### [What is needed]
Your task is to transcribe all of the data below exactly, omitting the images.

++++++++++++++++++++

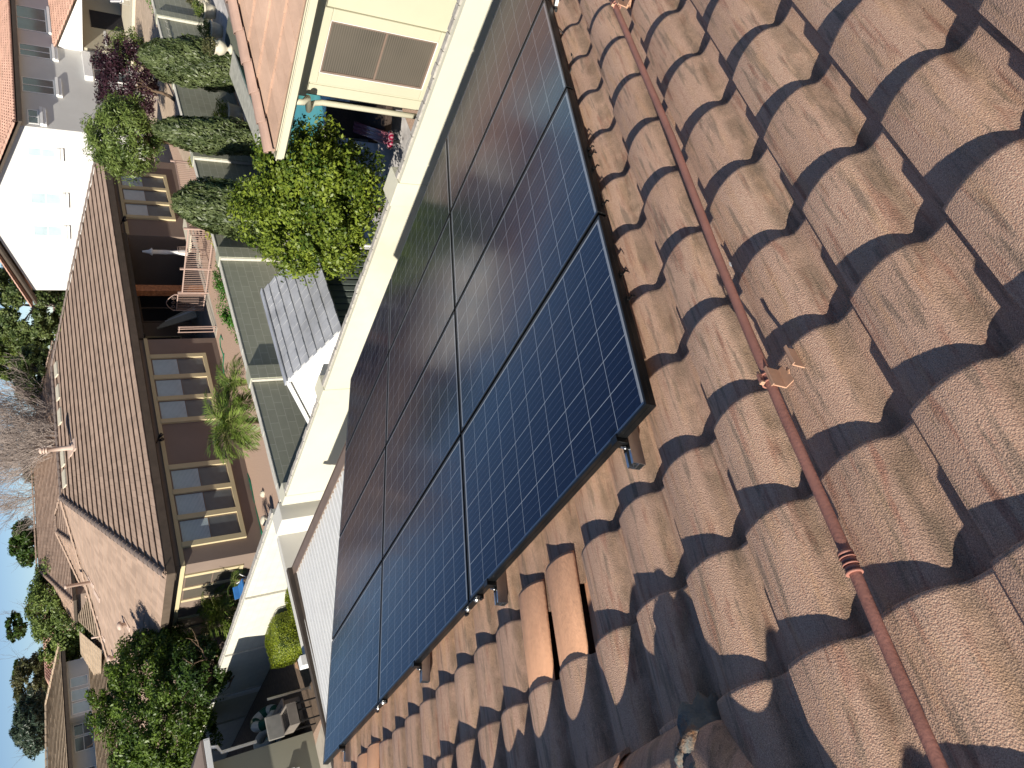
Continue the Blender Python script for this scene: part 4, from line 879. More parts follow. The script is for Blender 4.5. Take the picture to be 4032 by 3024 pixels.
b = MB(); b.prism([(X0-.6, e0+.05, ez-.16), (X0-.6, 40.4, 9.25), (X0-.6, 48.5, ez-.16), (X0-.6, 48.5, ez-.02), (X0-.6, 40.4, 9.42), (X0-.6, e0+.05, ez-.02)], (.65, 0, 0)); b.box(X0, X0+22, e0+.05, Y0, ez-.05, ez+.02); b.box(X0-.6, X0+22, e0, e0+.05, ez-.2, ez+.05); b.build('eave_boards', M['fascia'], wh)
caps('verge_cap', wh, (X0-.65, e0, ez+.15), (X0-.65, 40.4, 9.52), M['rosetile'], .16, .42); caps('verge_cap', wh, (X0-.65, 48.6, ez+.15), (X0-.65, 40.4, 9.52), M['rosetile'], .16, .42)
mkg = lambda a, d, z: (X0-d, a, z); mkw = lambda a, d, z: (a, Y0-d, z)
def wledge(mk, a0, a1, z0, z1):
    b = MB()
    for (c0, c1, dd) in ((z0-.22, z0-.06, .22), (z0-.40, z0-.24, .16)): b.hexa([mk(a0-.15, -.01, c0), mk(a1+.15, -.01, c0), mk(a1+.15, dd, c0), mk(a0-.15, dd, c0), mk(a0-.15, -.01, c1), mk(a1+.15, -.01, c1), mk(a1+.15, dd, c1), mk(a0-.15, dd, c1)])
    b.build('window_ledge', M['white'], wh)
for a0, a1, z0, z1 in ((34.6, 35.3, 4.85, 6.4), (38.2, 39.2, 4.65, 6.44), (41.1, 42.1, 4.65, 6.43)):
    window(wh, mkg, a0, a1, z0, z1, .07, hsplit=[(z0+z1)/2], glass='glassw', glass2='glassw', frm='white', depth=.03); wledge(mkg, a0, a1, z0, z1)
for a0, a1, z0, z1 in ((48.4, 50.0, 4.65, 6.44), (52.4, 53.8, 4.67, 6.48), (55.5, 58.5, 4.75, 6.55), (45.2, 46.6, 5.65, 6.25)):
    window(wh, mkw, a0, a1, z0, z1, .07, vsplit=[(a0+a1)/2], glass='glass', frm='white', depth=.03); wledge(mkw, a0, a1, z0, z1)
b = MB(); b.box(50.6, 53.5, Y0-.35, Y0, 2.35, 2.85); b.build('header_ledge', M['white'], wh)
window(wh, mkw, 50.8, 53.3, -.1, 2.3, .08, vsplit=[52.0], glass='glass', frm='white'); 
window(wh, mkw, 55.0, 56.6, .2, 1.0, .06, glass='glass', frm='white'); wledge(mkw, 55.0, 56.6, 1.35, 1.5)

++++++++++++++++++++

### [Answer in full]
Continue the Blender Python script for this scene: part 4, from line 879. More parts follow. The script is for Blender 4.5. Take the picture to be 4032 by 3024 pixels.
b = MB(); b.prism([(X0-.6, e0+.05, ez-.16), (X0-.6, 40.4, 9.25), (X0-.6, 48.5, ez-.16), (X0-.6, 48.5, ez-.02), (X0-.6, 40.4, 9.42), (X0-.6, e0+.05, ez-.02)], (.65, 0, 0)); b.box(X0, X0+22, e0+.05, Y0, ez-.05, ez+.02); b.box(X0-.6, X0+22, e0, e0+.05, ez-.2, ez+.05); b.build('eave_boards', M['fascia'], wh)
caps('verge_cap', wh, (X0-.65, e0, ez+.15), (X0-.65, 40.4, 9.52), M['rosetile'], .16, .42); caps('verge_cap', wh, (X0-.65, 48.6, ez+.15), (X0-.65, 40.4, 9.52), M['rosetile'], .16, .42)
mkg = lambda a, d, z: (X0-d, a, z); mkw = lambda a, d, z: (a, Y0-d, z)
def wledge(mk, a0, a1, z0, z1):
    b = MB()
    for (c0, c1, dd) in ((z0-.22, z0-.06, .22), (z0-.40, z0-.24, .16)): b.hexa([mk(a0-.15, -.01, c0), mk(a1+.15, -.01, c0), mk(a1+.15, dd, c0), mk(a0-.15, dd, c0), mk(a0-.15, -.01, c1), mk(a1+.15, -.01, c1), mk(a1+.15, dd, c1), mk(a0-.15, dd, c1)])
    b.build('window_ledge', M['white'], wh)
for a0, a1, z0, z1 in ((34.6, 35.3, 4.85, 6.4), (38.2, 39.2, 4.65, 6.44), (41.1, 42.1, 4.65, 6.43)):
    window(wh, mkg, a0, a1, z0, z1, .07, hsplit=[(z0+z1)/2], glass='glassw', glass2='glassw', frm='white', depth=.03); wledge(mkg, a0, a1, z0, z1)
for a0, a1, z0, z1 in ((48.4, 50.0, 4.65, 6.44), (52.4, 53.8, 4.67, 6.48), (55.5, 58.5, 4.75, 6.55), (45.2, 46.6, 5.65, 6.25)):
    window(wh, mkw, a0, a1, z0, z1, .07, vsplit=[(a0+a1)/2], glass='glass', frm='white', depth=.03); wledge(mkw, a0, a1, z0, z1)
b = MB(); b.box(50.6, 53.5, Y0-.35, Y0, 2.35, 2.85); b.build('header_ledge', M['white'], wh)
window(wh, mkw, 50.8, 53.3, -.1, 2.3, .08, vsplit=[52.0], glass='glass', frm='white'); 
window(wh, mkw, 55.0, 56.6, .2, 1.0, .06, glass='glass', frm='white'); wledge(mkw, 55.0, 56.6, 1.35, 1.5)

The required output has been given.